>> start Given information

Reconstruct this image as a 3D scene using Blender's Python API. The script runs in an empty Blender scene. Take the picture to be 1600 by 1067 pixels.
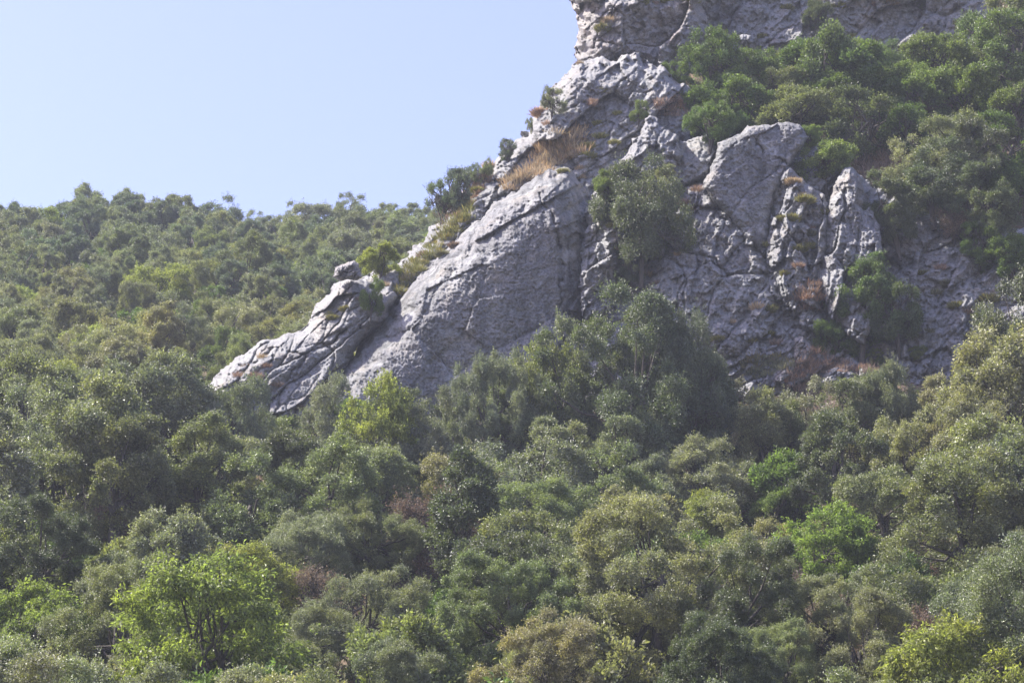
import bpy, math
import numpy as np
from mathutils import Vector, Matrix
from mathutils.bvhtree import BVHTree

S = bpy.context.scene
COL = S.collection
R = math.radians

# ------------------------------------------------------------------ camera
HAZE = 0.0003
F = 800 / math.tan(R(10))
PITCH = R(20)
CAM = np.array((0.0, 0.0, 1.6))
cd = bpy.data.cameras.new("camera")
cam = bpy.data.objects.new("camera", cd)
COL.objects.link(cam)
cd.sensor_width = 36
cd.lens = F / 1600 * 36
cd.clip_start = 0.5
cd.clip_end = 20000
cam.location = CAM
cam.rotation_euler = (R(90) + PITCH, 0, 0)
S.camera = cam

# ------------------------------------------------------------------ world, sun, exposure
SUN = Vector((-0.60, 0.11, 0.79)).normalized()
SUN_EL = math.asin(SUN.z)
SUN_AZ = math.atan2(SUN.x, SUN.y)
w = bpy.data.worlds.new("World")
S.world = w
w.use_nodes = True
nt = w.node_tree
nt.nodes.clear()
out = nt.nodes.new("ShaderNodeOutputWorld")
bg = nt.nodes.new("ShaderNodeBackground")
sky = nt.nodes.new("ShaderNodeTexSky")
sky.sky_type = 'NISHITA'
sky.sun_disc = False
sky.sun_elevation = SUN_EL
sky.sun_rotation = SUN_AZ
sky.altitude = 200
sky.air_density = 1.0
sky.dust_density = 1.9
sky.ozone_density = 4.0
bg.inputs[1].default_value = 0.115
tint = nt.nodes.new("ShaderNodeMix"); tint.data_type = 'RGBA'; tint.blend_type = 'MULTIPLY'
tint.inputs[0].default_value = 1.0
tint.inputs[7].default_value = (1.26, 0.98, 1.08, 1)
nt.links.new(sky.outputs[0], tint.inputs[6])
nt.links.new(tint.outputs[2], bg.inputs[0])
nt.links.new(bg.outputs[0], out.inputs[0])
sd = bpy.data.lights.new("sun", 'SUN')
sd.energy = 4.5
sd.angle = R(0.5)
sd.color = (1.0, 0.95, 0.87)
sun = bpy.data.objects.new("sun", sd)
COL.objects.link(sun)
sun.rotation_euler = SUN.to_track_quat('Z', 'Y').to_euler()
S.view_settings.view_transform = 'Standard'
S.view_settings.look = 'None'
S.view_settings.gamma = 1
S.view_settings.exposure = 1.42
S.cycles.max_bounces = 7
S.cycles.diffuse_bounces = 3
S.cycles.glossy_bounces = 2
S.cycles.transmission_bounces = 4
S.cycles.volume_bounces = 0
S.cycles.transparent_max_bounces = 8
S.cycles.use_denoising = True
S.cycles.use_adaptive_sampling = False
S.cycles.denoiser = 'OPENIMAGEDENOISE'
S.cycles.denoising_input_passes = 'RGB_ALBEDO_NORMAL'
S.cycles.denoising_prefilter = 'ACCURATE'
S.cycles.sample_clamp_indirect = 6

# ------------------------------------------------------------------ numeric helpers
def ray(u, v):
    """direction through picture point (u,v) scaled so that its y is 1"""
    a = (np.asarray(u, float) - 800) / F
    b = (533.5 - np.asarray(v, float)) / F
    dy = math.cos(PITCH) - math.sin(PITCH) * b
    dz = math.sin(PITCH) + math.cos(PITCH) * b
    return a / dy, dz / dy

def at(u, v, y):
    x, z = ray(u, v)
    return np.stack([x * y + CAM[0], np.asarray(y, float) + 0 * x, z * y + CAM[2]], -1)

def project(p):
    d = np.asarray(p, float) - CAM
    f = d[..., 1] * math.cos(PITCH) + d[..., 2] * math.sin(PITCH)
    up = -d[..., 1] * math.sin(PITCH) + d[..., 2] * math.cos(PITCH)
    return 800 + F * d[..., 0] / f, 533.5 - F * up / f

def h1(ix, iy, seed):
    n = (ix.astype(np.int64) * 374761393 + iy.astype(np.int64) * 668265263 + seed * 974711) & 0xffffffff
    n = ((n ^ (n >> 13)) * 1274126177) & 0xffffffff
    n = ((n ^ (n >> 16)) * 2246822519) & 0xffffffff
    return ((n ^ (n >> 15)) & 0xffffff) / float(0xffffff)

def vnoise(x, y, seed=0):
    ix = np.floor(x); iy = np.floor(y)
    fx = x - ix; fy = y - iy
    ux = fx * fx * fx * (fx * (fx * 6 - 15) + 10); uy = fy * fy * fy * (fy * (fy * 6 - 15) + 10)
    def g(a, b):
        t = h1(ix + a, iy + b, seed) * 2 * np.pi
        return np.cos(t) * (fx - a) + np.sin(t) * (fy - b)
    a = g(0, 0); b = g(1, 0); c = g(0, 1); d = g(1, 1)
    return (a + (b - a) * ux + (c + (d - c) * ux - a - (b - a) * ux) * uy) * 1.4

def fbm(x, y, oct=4, seed=0, gain=0.5, ridged=False):
    s = 0 * x; a = 1.0
    for k in range(oct):
        n = vnoise(x * 2 ** k + 17.3 * k, y * 2 ** k - 9.1 * k, seed + k)
        if ridged:
            n = 0.5 - np.abs(n) * 1.6
        s = s + a * n
        a *= gain
    return s

def voro(x, y, seed=0):
    """returns facet height (a random plane per cell), F2-F1 and a cell random"""
    ix = np.floor(x); iy = np.floor(y)
    b1 = np.full(x.shape, 9.0); b2 = np.full(x.shape, 9.0)
    fac = np.zeros(x.shape); rnd = np.zeros(x.shape)
    for a in (-1, 0, 1):
        for b in (-1, 0, 1):
            cx = ix + a; cy = iy + b
            px = cx + 0.5 + (h1(cx, cy, seed) - 0.5) * 0.95
            py = cy + 0.5 + (h1(cx, cy, seed + 1) - 0.5) * 0.95
            dx = x - px; dy = y - py
            d = np.sqrt(dx * dx + dy * dy)
            t = h1(cx, cy, seed + 2) * 2 * np.pi
            r = h1(cx, cy, seed + 3)
            pl = (np.cos(t) * dx + np.sin(t) * dy) * (0.35 + 0.65 * r) + (h1(cx, cy, seed + 4) - 0.5) * 0.7
            near = d < b1
            b2 = np.where(near, b1, np.minimum(b2, d))
            fac = np.where(near, pl, fac)
            rnd = np.where(near, h1(cx, cy, seed + 5), rnd)
            b1 = np.where(near, d, b1)
    return fac, b2 - b1, rnd

def smooth(a, b, x):
    t = np.clip((np.asarray(x, float) - a) / (b - a), 0, 1)
    return t * t * (3 - 2 * t)

# ------------------------------------------------------------------ mesh helpers
def make_mesh(name, V, Fq, mats, midx=None, attrs=None, sm=False):
    me = bpy.data.meshes.new(name)
    V = np.asarray(V, np.float32); Fq = np.asarray(Fq, np.int32)
    n, k = Fq.shape
    me.vertices.add(len(V)); me.vertices.foreach_set("co", V.ravel())
    me.loops.add(n * k); me.loops.foreach_set("vertex_index", Fq.ravel())
    me.polygons.add(n); me.polygons.foreach_set("loop_start", np.arange(0, n * k, k, dtype=np.int32))
    me.update(calc_edges=True)
    me.polygons.foreach_set("use_smooth", np.full(n, sm, bool))
    for m in (mats if isinstance(mats, (list, tuple)) else [mats]):
        me.materials.append(m)
    if midx is not None:
        me.polygons.foreach_set("material_index", np.asarray(midx, np.int32))
    for an, dom, arr in (attrs or []):
        a = me.attributes.new(an, 'FLOAT', dom)
        a.data.foreach_set("value", np.asarray(arr, np.float32))
    me.update()
    return me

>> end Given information

— Short exercise —
The listing above needs to be output again exactly. Don't include the pictures.

— Solution for this task —
Reconstruct this image as a 3D scene using Blender's Python API. The script runs in an empty Blender scene. Take the picture to be 1600 by 1067 pixels.
import bpy, math
import numpy as np
from mathutils import Vector, Matrix
from mathutils.bvhtree import BVHTree

S = bpy.context.scene
COL = S.collection
R = math.radians

# ------------------------------------------------------------------ camera
HAZE = 0.0003
F = 800 / math.tan(R(10))
PITCH = R(20)
CAM = np.array((0.0, 0.0, 1.6))
cd = bpy.data.cameras.new("camera")
cam = bpy.data.objects.new("camera", cd)
COL.objects.link(cam)
cd.sensor_width = 36
cd.lens = F / 1600 * 36
cd.clip_start = 0.5
cd.clip_end = 20000
cam.location = CAM
cam.rotation_euler = (R(90) + PITCH, 0, 0)
S.camera = cam

# ------------------------------------------------------------------ world, sun, exposure
SUN = Vector((-0.60, 0.11, 0.79)).normalized()
SUN_EL = math.asin(SUN.z)
SUN_AZ = math.atan2(SUN.x, SUN.y)
w = bpy.data.worlds.new("World")
S.world = w
w.use_nodes = True
nt = w.node_tree
nt.nodes.clear()
out = nt.nodes.new("ShaderNodeOutputWorld")
bg = nt.nodes.new("ShaderNodeBackground")
sky = nt.nodes.new("ShaderNodeTexSky")
sky.sky_type = 'NISHITA'
sky.sun_disc = False
sky.sun_elevation = SUN_EL
sky.sun_rotation = SUN_AZ
sky.altitude = 200
sky.air_density = 1.0
sky.dust_density = 1.9
sky.ozone_density = 4.0
bg.inputs[1].default_value = 0.115
tint = nt.nodes.new("ShaderNodeMix"); tint.data_type = 'RGBA'; tint.blend_type = 'MULTIPLY'
tint.inputs[0].default_value = 1.0
tint.inputs[7].default_value = (1.26, 0.98, 1.08, 1)
nt.links.new(sky.outputs[0], tint.inputs[6])
nt.links.new(tint.outputs[2], bg.inputs[0])
nt.links.new(bg.outputs[0], out.inputs[0])
sd = bpy.data.lights.new("sun", 'SUN')
sd.energy = 4.5
sd.angle = R(0.5)
sd.color = (1.0, 0.95, 0.87)
sun = bpy.data.objects.new("sun", sd)
COL.objects.link(sun)
sun.rotation_euler = SUN.to_track_quat('Z', 'Y').to_euler()
S.view_settings.view_transform = 'Standard'
S.view_settings.look = 'None'
S.view_settings.gamma = 1
S.view_settings.exposure = 1.42
S.cycles.max_bounces = 7
S.cycles.diffuse_bounces = 3
S.cycles.glossy_bounces = 2
S.cycles.transmission_bounces = 4
S.cycles.volume_bounces = 0
S.cycles.transparent_max_bounces = 8
S.cycles.use_denoising = True
S.cycles.use_adaptive_sampling = False
S.cycles.denoiser = 'OPENIMAGEDENOISE'
S.cycles.denoising_input_passes = 'RGB_ALBEDO_NORMAL'
S.cycles.denoising_prefilter = 'ACCURATE'
S.cycles.sample_clamp_indirect = 6

# ------------------------------------------------------------------ numeric helpers
def ray(u, v):
    """direction through picture point (u,v) scaled so that its y is 1"""
    a = (np.asarray(u, float) - 800) / F
    b = (533.5 - np.asarray(v, float)) / F
    dy = math.cos(PITCH) - math.sin(PITCH) * b
    dz = math.sin(PITCH) + math.cos(PITCH) * b
    return a / dy, dz / dy

def at(u, v, y):
    x, z = ray(u, v)
    return np.stack([x * y + CAM[0], np.asarray(y, float) + 0 * x, z * y + CAM[2]], -1)

def project(p):
    d = np.asarray(p, float) - CAM
    f = d[..., 1] * math.cos(PITCH) + d[..., 2] * math.sin(PITCH)
    up = -d[..., 1] * math.sin(PITCH) + d[..., 2] * math.cos(PITCH)
    return 800 + F * d[..., 0] / f, 533.5 - F * up / f

def h1(ix, iy, seed):
    n = (ix.astype(np.int64) * 374761393 + iy.astype(np.int64) * 668265263 + seed * 974711) & 0xffffffff
    n = ((n ^ (n >> 13)) * 1274126177) & 0xffffffff
    n = ((n ^ (n >> 16)) * 2246822519) & 0xffffffff
    return ((n ^ (n >> 15)) & 0xffffff) / float(0xffffff)

def vnoise(x, y, seed=0):
    ix = np.floor(x); iy = np.floor(y)
    fx = x - ix; fy = y - iy
    ux = fx * fx * fx * (fx * (fx * 6 - 15) + 10); uy = fy * fy * fy * (fy * (fy * 6 - 15) + 10)
    def g(a, b):
        t = h1(ix + a, iy + b, seed) * 2 * np.pi
        return np.cos(t) * (fx - a) + np.sin(t) * (fy - b)
    a = g(0, 0); b = g(1, 0); c = g(0, 1); d = g(1, 1)
    return (a + (b - a) * ux + (c + (d - c) * ux - a - (b - a) * ux) * uy) * 1.4

def fbm(x, y, oct=4, seed=0, gain=0.5, ridged=False):
    s = 0 * x; a = 1.0
    for k in range(oct):
        n = vnoise(x * 2 ** k + 17.3 * k, y * 2 ** k - 9.1 * k, seed + k)
        if ridged:
            n = 0.5 - np.abs(n) * 1.6
        s = s + a * n
        a *= gain
    return s

def voro(x, y, seed=0):
    """returns facet height (a random plane per cell), F2-F1 and a cell random"""
    ix = np.floor(x); iy = np.floor(y)
    b1 = np.full(x.shape, 9.0); b2 = np.full(x.shape, 9.0)
    fac = np.zeros(x.shape); rnd = np.zeros(x.shape)
    for a in (-1, 0, 1):
        for b in (-1, 0, 1):
            cx = ix + a; cy = iy + b
            px = cx + 0.5 + (h1(cx, cy, seed) - 0.5) * 0.95
            py = cy + 0.5 + (h1(cx, cy, seed + 1) - 0.5) * 0.95
            dx = x - px; dy = y - py
            d = np.sqrt(dx * dx + dy * dy)
            t = h1(cx, cy, seed + 2) * 2 * np.pi
            r = h1(cx, cy, seed + 3)
            pl = (np.cos(t) * dx + np.sin(t) * dy) * (0.35 + 0.65 * r) + (h1(cx, cy, seed + 4) - 0.5) * 0.7
            near = d < b1
            b2 = np.where(near, b1, np.minimum(b2, d))
            fac = np.where(near, pl, fac)
            rnd = np.where(near, h1(cx, cy, seed + 5), rnd)
            b1 = np.where(near, d, b1)
    return fac, b2 - b1, rnd

def smooth(a, b, x):
    t = np.clip((np.asarray(x, float) - a) / (b - a), 0, 1)
    return t * t * (3 - 2 * t)

# ------------------------------------------------------------------ mesh helpers
def make_mesh(name, V, Fq, mats, midx=None, attrs=None, sm=False):
    me = bpy.data.meshes.new(name)
    V = np.asarray(V, np.float32); Fq = np.asarray(Fq, np.int32)
    n, k = Fq.shape
    me.vertices.add(len(V)); me.vertices.foreach_set("co", V.ravel())
    me.loops.add(n * k); me.loops.foreach_set("vertex_index", Fq.ravel())
    me.polygons.add(n); me.polygons.foreach_set("loop_start", np.arange(0, n * k, k, dtype=np.int32))
    me.update(calc_edges=True)
    me.polygons.foreach_set("use_smooth", np.full(n, sm, bool))
    for m in (mats if isinstance(mats, (list, tuple)) else [mats]):
        me.materials.append(m)
    if midx is not None:
        me.polygons.foreach_set("material_index", np.asarray(midx, np.int32))
    for an, dom, arr in (attrs or []):
        a = me.attributes.new(an, 'FLOAT', dom)
        a.data.foreach_set("value", np.asarray(arr, np.float32))
    me.update()
    return me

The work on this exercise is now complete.